• [WHAT IS BEING ASKED]: Copy out all lines carrying the word "pixels".

• [DATA PROVIDED]:
______________________________

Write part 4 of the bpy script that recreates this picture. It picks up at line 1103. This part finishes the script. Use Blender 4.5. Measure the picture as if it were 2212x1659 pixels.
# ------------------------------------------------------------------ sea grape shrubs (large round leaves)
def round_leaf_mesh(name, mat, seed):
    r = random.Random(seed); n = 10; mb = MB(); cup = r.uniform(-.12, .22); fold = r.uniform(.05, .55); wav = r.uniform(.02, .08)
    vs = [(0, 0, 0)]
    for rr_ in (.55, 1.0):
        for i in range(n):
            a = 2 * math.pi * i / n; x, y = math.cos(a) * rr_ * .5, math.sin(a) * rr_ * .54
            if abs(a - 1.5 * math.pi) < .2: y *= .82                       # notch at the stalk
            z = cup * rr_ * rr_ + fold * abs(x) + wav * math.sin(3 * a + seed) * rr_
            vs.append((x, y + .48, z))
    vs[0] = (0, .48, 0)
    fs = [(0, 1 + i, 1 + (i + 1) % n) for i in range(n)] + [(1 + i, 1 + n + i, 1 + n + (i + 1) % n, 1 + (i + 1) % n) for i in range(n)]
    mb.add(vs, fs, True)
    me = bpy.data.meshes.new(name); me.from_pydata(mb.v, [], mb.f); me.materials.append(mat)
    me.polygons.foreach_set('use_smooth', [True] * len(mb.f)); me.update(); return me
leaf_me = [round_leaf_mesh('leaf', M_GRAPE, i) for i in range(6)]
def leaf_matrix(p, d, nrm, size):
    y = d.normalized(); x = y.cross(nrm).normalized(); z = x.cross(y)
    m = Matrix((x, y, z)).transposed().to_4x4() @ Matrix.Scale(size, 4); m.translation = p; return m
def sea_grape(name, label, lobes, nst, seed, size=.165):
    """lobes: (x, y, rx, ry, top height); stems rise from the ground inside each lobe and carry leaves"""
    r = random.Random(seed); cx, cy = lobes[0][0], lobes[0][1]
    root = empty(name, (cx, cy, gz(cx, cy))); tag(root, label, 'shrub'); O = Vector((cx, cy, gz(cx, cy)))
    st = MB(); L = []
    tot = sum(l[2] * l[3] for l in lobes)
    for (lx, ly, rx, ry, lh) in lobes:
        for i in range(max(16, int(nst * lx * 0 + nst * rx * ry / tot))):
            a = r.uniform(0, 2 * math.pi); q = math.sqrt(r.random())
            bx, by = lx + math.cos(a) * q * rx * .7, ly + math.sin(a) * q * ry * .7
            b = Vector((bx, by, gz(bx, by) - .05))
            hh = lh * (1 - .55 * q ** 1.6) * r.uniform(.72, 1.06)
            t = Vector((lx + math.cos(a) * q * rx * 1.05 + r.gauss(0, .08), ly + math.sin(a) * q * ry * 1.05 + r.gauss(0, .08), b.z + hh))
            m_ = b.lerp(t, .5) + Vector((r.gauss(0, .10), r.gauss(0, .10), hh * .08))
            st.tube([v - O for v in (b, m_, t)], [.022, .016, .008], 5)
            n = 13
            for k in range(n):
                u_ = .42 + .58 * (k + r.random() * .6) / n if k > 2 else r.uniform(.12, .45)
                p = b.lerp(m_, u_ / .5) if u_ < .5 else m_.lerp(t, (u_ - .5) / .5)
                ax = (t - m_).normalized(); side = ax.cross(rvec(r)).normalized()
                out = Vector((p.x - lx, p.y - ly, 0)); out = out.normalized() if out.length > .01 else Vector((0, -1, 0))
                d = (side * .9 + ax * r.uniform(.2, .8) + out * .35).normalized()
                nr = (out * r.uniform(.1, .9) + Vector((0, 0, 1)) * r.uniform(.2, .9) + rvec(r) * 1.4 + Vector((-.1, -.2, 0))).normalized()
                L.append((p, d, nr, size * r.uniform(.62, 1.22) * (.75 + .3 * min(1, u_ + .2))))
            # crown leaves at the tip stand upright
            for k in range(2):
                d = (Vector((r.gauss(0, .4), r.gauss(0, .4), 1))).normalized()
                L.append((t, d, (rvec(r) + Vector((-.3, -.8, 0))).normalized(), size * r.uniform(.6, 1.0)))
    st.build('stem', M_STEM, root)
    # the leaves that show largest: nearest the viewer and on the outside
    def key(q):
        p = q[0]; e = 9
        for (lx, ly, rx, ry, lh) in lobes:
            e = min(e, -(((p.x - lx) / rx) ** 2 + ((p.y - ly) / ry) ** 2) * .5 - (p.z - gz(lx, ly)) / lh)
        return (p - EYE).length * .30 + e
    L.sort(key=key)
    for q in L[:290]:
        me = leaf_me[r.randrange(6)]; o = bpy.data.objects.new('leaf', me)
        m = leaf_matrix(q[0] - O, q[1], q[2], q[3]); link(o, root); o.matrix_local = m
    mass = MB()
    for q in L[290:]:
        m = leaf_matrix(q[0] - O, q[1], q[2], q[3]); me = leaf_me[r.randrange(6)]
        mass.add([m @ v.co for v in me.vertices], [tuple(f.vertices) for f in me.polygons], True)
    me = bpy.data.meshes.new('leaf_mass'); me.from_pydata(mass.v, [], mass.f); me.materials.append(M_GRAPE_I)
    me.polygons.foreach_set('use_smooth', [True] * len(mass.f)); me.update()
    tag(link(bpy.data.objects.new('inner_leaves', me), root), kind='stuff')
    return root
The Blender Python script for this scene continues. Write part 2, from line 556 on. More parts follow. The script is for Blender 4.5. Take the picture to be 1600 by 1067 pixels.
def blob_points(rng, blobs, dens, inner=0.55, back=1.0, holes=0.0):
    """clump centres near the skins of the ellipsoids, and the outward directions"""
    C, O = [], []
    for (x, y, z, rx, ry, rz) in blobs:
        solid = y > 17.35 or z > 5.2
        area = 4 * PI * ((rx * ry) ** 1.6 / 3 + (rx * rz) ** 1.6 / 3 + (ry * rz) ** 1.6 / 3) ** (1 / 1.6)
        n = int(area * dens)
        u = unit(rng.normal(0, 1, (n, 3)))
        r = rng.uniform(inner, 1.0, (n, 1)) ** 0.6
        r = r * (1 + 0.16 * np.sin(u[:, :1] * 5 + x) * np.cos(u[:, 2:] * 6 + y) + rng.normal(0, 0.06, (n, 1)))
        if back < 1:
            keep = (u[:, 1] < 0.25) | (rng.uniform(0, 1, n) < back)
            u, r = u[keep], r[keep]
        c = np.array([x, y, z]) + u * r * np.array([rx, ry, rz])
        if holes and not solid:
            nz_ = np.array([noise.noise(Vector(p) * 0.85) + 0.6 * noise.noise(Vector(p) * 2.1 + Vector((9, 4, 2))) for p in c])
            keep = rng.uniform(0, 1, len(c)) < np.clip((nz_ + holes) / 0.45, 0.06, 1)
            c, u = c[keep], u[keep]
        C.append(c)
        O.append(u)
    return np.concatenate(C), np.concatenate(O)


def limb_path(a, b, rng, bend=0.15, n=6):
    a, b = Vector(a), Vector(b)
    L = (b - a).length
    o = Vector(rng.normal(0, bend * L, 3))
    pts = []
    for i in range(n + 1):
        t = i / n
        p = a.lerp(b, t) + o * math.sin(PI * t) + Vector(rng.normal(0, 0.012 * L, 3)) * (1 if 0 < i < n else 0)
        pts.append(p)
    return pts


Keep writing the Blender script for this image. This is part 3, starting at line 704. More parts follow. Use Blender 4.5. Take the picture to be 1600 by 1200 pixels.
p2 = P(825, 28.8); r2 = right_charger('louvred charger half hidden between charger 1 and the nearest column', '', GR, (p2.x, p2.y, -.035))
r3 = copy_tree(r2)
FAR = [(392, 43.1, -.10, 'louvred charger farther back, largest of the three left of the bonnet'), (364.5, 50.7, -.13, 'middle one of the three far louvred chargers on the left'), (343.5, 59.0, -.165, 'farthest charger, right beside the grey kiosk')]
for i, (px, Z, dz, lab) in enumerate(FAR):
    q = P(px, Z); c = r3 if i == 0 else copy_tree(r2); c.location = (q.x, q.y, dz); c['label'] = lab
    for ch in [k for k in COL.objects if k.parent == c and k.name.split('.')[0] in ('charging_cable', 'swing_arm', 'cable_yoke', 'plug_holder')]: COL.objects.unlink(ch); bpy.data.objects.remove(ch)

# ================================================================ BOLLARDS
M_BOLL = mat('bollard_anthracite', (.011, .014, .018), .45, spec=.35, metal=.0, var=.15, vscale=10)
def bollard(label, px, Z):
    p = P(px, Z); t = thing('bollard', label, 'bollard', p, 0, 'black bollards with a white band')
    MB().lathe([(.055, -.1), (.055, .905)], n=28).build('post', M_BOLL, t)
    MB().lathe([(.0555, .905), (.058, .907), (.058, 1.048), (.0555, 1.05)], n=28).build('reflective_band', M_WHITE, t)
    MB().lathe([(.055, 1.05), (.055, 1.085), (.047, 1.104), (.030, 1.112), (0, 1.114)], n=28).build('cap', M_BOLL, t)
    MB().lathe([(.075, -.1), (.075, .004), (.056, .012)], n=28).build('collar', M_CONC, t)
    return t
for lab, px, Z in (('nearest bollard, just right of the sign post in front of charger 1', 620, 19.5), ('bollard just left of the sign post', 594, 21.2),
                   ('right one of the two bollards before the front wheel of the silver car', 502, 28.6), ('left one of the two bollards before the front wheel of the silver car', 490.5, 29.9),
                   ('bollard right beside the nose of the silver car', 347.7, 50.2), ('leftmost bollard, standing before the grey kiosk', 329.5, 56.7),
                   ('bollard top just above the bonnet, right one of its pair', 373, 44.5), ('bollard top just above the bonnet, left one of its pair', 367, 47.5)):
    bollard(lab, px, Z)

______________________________

• [SOLUTION]:
Write part 4 of the bpy script that recreates this picture. It picks up at line 1103. This part finishes the script. Use Blender 4.5. Measure the picture as if it were 2212x1659 pixels.
The Blender Python script for this scene continues. Write part 2, from line 556 on. More parts follow. The script is for Blender 4.5. Take the picture to be 1600 by 1067 pixels.
Keep writing the Blender script for this image. This is part 3, starting at line 704. More parts follow. Use Blender 4.5. Take the picture to be 1600 by 1200 pixels.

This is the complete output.